Last night The Ragazzo and I ordered-in and watched Sky Captain and the World of Tomorrow. It's not a brilliant film - it's a bang-bang adventure movie with an Indiana Jonesish score played by the London Symphony, a dashing but somewhat unlikely hero played by Jude Law, a beautiful but irritating heroine, played by Gwyneth Paltrow, and two resourceful sidekicks played by Angelina Jolie and Giovanni Ribisi (I've always liked Ribisi why don't people cast him more often?), and some cool mechanical villains. But what is original about it is, well a few things, a revised historical setting of around 1941 almost-New York City, and an absolutely ravishing visual aesthetic which takes the feel of a 1940s film - with that bold use of chiaroscuro contrast -and puts it into a contemporary color film with lots of up-to-date special effects.
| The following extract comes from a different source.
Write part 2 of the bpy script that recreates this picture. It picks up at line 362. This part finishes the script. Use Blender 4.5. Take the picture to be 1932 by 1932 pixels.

It's robots have a bit of a cyber-punk feel to them - both old and new. The cityscapes in the amazing fighter plane chase sequences down the streets of 1940s NYC are Art Deco packed. There is also a crazed uber-villain played by, and no I'm not kidding, CGId images of Lawrence Olivier. This film was the flip-side of a colorized film of the 40s - it was a black-and-white-ized color film of the 00s. Very cool look. If that's your thing it's a fun evening with take-out.

1 comment:

heather (errantdreams) said...

I really did enjoy that film. It was strictly eye-candy---didn't stick with me at all---but it was a fun way to spend that time.